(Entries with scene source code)
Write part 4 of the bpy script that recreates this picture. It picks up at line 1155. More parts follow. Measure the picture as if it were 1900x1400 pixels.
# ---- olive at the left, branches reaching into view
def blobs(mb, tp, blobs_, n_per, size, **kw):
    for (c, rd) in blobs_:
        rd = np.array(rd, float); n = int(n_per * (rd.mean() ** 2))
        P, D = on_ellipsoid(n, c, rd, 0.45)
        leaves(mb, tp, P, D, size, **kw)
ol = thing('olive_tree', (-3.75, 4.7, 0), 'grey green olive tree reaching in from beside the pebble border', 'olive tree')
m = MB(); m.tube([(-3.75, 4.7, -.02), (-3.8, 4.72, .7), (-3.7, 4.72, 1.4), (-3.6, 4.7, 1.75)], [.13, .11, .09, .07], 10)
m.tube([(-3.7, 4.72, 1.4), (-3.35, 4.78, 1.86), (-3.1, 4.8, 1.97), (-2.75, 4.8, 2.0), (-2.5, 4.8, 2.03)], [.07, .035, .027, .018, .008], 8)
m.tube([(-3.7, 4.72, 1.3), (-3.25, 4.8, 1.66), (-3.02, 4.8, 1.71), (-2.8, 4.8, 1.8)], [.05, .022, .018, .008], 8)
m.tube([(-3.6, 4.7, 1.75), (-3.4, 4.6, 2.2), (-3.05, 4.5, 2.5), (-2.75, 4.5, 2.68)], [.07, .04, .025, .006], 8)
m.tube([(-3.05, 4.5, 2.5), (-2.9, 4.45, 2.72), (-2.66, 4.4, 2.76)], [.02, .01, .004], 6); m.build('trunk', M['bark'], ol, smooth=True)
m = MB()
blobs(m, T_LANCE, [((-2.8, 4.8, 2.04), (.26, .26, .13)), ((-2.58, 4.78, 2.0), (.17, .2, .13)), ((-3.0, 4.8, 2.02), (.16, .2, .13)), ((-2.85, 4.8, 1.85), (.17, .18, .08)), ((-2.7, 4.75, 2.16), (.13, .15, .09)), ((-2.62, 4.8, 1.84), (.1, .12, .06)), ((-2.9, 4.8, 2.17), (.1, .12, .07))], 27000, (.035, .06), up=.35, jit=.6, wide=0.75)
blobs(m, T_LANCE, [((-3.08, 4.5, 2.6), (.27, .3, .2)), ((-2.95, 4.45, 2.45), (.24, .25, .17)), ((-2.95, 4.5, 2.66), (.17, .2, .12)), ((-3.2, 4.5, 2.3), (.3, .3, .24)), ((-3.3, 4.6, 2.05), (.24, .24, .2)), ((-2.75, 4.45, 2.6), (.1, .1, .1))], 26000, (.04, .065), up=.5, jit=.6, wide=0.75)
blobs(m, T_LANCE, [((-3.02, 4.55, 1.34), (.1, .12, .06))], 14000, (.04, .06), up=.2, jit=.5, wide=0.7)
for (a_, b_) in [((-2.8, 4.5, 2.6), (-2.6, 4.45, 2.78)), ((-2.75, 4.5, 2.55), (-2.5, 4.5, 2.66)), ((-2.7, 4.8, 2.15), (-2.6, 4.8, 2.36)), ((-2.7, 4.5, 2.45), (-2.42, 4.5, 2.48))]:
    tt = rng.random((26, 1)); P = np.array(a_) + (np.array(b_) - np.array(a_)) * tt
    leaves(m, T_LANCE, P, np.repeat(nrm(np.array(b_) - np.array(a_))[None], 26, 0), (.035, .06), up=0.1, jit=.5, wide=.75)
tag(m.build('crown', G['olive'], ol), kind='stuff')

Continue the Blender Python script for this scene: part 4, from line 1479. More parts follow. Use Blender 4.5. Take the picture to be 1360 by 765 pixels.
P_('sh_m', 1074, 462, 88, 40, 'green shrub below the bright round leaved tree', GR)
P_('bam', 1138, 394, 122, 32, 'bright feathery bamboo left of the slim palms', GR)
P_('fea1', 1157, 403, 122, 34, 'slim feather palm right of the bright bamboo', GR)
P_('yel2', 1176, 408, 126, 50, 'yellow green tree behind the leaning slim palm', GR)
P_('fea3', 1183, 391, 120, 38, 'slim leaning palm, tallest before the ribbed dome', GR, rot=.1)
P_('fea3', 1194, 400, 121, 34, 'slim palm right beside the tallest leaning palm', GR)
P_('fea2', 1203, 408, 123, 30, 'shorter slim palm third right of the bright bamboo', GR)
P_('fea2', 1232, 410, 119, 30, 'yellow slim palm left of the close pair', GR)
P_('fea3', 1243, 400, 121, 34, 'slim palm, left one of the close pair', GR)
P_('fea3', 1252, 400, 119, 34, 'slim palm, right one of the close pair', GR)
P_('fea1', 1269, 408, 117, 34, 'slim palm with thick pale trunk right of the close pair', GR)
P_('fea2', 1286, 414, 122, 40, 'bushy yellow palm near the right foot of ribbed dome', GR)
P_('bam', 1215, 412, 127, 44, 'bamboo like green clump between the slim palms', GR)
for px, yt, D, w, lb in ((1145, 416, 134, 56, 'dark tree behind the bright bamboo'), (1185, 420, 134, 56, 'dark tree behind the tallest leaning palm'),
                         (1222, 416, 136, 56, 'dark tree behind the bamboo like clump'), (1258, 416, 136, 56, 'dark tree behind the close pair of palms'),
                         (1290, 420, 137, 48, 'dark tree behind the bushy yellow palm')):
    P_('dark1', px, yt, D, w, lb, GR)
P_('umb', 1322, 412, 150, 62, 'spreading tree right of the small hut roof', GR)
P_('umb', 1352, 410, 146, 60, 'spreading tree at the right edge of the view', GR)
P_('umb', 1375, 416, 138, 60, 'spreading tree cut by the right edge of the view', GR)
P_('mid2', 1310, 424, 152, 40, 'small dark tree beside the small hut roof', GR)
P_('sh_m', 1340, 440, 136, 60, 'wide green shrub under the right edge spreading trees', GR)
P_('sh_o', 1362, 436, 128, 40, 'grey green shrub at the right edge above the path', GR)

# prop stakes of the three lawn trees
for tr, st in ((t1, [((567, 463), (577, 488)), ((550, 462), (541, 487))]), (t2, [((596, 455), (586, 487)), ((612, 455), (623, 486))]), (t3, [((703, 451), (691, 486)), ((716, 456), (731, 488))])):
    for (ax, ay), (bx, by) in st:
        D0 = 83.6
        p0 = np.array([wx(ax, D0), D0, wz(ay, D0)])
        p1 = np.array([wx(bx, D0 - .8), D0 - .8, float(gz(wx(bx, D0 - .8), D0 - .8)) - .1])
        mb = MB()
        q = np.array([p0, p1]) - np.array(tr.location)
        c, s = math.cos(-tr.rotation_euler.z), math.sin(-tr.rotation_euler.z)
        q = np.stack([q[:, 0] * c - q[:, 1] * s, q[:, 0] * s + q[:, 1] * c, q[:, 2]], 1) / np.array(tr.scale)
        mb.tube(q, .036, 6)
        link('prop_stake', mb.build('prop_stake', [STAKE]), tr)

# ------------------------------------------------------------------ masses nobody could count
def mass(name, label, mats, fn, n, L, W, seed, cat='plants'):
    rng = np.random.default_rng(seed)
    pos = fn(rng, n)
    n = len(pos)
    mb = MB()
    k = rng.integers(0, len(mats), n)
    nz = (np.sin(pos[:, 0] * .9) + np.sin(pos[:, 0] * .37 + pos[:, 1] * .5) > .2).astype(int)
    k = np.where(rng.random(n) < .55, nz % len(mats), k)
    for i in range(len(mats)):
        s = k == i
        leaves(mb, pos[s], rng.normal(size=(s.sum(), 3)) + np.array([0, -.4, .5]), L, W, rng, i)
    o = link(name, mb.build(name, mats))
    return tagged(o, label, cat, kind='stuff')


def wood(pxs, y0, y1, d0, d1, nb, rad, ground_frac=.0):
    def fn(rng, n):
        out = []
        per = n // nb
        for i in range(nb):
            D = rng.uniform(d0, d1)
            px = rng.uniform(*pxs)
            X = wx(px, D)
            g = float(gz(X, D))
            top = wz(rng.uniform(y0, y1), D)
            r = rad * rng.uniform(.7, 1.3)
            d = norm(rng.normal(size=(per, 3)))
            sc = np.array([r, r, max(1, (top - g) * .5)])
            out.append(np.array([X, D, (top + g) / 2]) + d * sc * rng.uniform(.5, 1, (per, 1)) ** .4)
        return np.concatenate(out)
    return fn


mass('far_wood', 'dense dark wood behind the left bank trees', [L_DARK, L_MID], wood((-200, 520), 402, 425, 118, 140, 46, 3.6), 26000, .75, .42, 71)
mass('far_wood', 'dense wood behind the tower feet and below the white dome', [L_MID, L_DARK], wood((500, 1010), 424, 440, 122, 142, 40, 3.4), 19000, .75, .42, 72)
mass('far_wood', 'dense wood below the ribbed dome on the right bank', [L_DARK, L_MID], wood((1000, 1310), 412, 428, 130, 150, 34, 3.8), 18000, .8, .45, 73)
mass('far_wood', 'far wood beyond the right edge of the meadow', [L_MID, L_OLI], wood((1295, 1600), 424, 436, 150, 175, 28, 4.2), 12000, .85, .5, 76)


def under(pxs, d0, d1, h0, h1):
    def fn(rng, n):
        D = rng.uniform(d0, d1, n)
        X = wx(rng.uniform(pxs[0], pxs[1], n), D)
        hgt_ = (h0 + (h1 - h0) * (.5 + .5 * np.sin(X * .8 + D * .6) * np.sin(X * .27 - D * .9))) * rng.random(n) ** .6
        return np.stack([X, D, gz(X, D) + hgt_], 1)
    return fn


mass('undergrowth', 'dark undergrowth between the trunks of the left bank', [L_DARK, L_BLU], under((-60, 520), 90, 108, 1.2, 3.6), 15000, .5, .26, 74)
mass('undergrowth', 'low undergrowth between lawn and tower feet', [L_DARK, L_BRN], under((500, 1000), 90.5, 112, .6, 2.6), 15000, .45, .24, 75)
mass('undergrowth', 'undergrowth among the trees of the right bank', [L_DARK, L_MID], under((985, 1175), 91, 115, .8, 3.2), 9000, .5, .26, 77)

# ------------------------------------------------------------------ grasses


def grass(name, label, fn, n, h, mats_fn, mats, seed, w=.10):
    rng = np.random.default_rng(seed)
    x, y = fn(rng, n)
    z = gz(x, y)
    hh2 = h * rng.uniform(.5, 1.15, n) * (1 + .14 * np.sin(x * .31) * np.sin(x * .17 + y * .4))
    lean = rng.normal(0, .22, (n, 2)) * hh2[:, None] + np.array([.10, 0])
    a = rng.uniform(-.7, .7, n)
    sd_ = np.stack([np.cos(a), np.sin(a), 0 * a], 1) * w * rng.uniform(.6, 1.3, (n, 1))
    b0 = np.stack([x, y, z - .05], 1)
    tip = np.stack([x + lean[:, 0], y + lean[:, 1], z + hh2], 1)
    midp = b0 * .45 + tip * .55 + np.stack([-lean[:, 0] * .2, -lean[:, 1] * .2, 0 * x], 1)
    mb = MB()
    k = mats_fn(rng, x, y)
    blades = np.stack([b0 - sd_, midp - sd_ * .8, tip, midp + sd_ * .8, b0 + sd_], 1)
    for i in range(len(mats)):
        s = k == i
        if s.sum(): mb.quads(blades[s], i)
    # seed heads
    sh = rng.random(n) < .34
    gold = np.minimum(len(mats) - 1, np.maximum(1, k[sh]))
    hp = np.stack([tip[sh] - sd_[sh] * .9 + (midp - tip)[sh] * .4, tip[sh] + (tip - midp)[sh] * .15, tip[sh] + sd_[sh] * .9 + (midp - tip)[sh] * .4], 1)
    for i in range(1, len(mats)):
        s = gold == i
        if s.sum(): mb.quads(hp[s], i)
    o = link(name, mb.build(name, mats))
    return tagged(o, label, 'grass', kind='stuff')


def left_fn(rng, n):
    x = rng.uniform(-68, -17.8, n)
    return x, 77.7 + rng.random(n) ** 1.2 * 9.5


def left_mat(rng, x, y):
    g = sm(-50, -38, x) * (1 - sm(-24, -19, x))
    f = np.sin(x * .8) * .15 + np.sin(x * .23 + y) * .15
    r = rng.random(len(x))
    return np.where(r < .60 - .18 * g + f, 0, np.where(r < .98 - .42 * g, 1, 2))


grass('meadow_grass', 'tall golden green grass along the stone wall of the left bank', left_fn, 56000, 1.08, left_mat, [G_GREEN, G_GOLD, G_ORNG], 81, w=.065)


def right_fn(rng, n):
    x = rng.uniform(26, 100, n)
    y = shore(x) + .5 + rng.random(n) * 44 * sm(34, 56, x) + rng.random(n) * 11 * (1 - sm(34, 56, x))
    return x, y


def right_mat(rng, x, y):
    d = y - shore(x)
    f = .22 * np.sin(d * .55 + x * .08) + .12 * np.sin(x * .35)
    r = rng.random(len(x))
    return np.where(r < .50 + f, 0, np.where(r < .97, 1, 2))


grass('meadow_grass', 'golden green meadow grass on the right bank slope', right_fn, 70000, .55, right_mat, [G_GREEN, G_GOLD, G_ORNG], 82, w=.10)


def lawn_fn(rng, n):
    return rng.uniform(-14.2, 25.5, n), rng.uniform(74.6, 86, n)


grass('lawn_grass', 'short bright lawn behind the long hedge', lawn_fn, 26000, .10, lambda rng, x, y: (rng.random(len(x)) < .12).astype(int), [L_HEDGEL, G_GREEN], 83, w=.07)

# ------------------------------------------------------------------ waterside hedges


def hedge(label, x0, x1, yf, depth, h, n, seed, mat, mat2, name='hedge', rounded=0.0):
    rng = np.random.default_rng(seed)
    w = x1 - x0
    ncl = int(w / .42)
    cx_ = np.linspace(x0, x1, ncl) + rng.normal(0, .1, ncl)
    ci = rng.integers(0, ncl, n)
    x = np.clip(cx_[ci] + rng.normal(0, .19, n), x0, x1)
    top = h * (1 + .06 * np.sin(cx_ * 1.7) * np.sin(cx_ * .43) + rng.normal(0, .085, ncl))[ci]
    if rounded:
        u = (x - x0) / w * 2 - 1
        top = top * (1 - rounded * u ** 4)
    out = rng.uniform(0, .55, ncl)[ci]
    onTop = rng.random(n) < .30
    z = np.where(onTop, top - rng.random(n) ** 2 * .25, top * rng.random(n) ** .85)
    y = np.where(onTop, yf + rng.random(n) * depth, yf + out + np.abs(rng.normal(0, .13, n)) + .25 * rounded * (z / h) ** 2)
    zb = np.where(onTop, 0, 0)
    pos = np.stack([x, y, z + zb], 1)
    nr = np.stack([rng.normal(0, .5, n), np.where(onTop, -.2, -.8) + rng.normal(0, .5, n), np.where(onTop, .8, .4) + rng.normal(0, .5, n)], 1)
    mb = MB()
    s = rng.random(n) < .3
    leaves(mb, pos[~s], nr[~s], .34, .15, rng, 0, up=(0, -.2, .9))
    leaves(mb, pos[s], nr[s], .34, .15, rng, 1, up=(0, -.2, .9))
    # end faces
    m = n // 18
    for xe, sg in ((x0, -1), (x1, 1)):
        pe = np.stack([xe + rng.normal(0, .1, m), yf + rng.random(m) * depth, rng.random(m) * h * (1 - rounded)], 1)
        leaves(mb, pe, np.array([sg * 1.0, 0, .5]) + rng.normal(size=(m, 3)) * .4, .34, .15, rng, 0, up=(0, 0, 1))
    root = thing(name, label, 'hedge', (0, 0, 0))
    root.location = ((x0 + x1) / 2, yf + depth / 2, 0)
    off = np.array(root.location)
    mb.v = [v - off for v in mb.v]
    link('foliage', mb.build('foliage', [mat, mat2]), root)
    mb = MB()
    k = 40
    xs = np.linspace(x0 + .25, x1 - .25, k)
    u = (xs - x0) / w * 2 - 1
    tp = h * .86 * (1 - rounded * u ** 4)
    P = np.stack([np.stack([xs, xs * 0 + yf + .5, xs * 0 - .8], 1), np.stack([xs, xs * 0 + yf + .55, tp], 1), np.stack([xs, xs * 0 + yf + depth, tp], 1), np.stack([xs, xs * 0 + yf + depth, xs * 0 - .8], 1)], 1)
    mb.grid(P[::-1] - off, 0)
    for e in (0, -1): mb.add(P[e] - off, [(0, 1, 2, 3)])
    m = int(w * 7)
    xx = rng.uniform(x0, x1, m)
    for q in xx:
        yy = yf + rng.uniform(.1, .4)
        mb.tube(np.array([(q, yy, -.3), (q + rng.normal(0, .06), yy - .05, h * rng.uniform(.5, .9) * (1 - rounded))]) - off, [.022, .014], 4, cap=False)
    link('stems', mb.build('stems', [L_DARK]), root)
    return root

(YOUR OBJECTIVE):
Scan the lines above for "picture", then copy every one that has it.

(PROBLEM SOLUTION):
Write part 4 of the bpy script that recreates this picture. It picks up at line 1155. More parts follow. Measure the picture as if it were 1900x1400 pixels.
Continue the Blender Python script for this scene: part 4, from line 1479. More parts follow. Use Blender 4.5. Take the picture to be 1360 by 765 pixels.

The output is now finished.